Un corto paseo nos llevó hasta el Torrente de Pareis, que es la estrecha salida al mar del desfiladero labrado por las aguas del Gorg Blue, cuyo otro extremo habíamos visto desde el exiguo mirador anteriormente citado.


Apenas unos trescientos metros separan Sa Calobra del Torrente de Pareis, pero sería imposible acceder, salvo por mar, si no fuese por un pequeño túnel peatonal excavado en la inmensa mole rocosa que separa ambos enclaves.


Cuando zarpamos a las cinco de la tarde hacia el Puerto de Sóller, pudimos de contemplar claramente la escasa distancia que separa el Torrente de Pareis, a la izquierda, de Sa Calobra, a la derecha, antes de dirigirnos a Cala Tuent para recoger a una treintena de senderistas, todos nórdicos y muy bien equipados.


Sin solución de continuidad porque el tiempo apremiaba, rápidamente pasamos del barco al tranvía, del tranvía al tren y ya más tranquilamente del tren al autobús urbano, que nos dejó en el hotel muy cansados pero contentos por el buen día pasado.





Lo fundamental ya estaba visto y el sábado fue para completar lo que se había quedado sin ver, por ejemplo Manacor, así que sin prisas tomamos el autobús, nos fuimos a la funcional Estación Intermodal de Palma y en una moderna unidad eléctrica de los Serveis Ferroviaris de Mallorca, por ocho euros ida y vuelta, en un periquete estábamos en Manacor, con transbordo incluido a una unidad diésel en s’Enllaç porque la línea no estaba totalmente electrificada.



Por el camino aproveché para ver lo que no pude por ir conduciendo cuando fuimos de Formentor a Porto Cristo, pequeños bosquetes de pino y matorral donde la roca aflora se alternaban con higueras, nísperos, almendros o algarrobos, los dos últimos especies protegidas y las típicas haciendas rurales que algunas aún conservan su viejo molino de viento similar a los manchegos.


Manacor se ve en un rato si no vas a comprar perlas y a mediodía ya estábamos de vuelta en Palma cuando vimos en un autobús «Platja de Palma» y nos dimos cuenta de que estábamos a punto de venirnos sin ver donde se bañan los que van a Mallorca buscando playa, así que subimos a ese autobús, nos fuimos al Arenal y descubrimos una playa con todos sus avíos, el paseo lleno de tiendas entre hotel y hotel, grupos de adolescentes haciendo el ganso y en la arena mucha gente tostándose aunque eran las cinco de la tarde y, como no, un artista haciendo un inmenso castillo de arena.

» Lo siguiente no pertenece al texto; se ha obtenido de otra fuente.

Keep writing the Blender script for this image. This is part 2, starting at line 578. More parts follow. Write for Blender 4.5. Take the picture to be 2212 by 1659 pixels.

Llegó el domingo y había que volver. Ya no teníamos coche así que habíamos planeado ir hasta el aeropuerto en un autobús que iba desde el puerto y pasaba cerca del hotel. Nos levantamos temprano y para no cargar con la maleta pensamos que era mejor coger el que pasaba por la puerta y transbordar al otro en el centro pero, al ser festivo, los autobuses iban vacíos, no había tráfico y llegamos al aeropuerto una hora antes de lo previsto.


Facturamos la maleta sin prisas, pasamos los controles sin problemas, nos hartamos de pasear por los kilométricos pasillos y dos horas y media más tarde subimos al avión que nos dejó en Sevilla poco después de la una del mediodía y dimos por concluidas las vacaciones felizmente… hasta que descubrimos que la maleta se había perdido.
Según nos contó cuando apareció tres días después, maltratada pero entera, había decidido regresar vía Barcelona, al ver la cantidad de ensaimadas que tenían que meter en el avión de Sevilla.
*Este viaje fue realizado en la semana del 15 al 22 de mayo de 2016.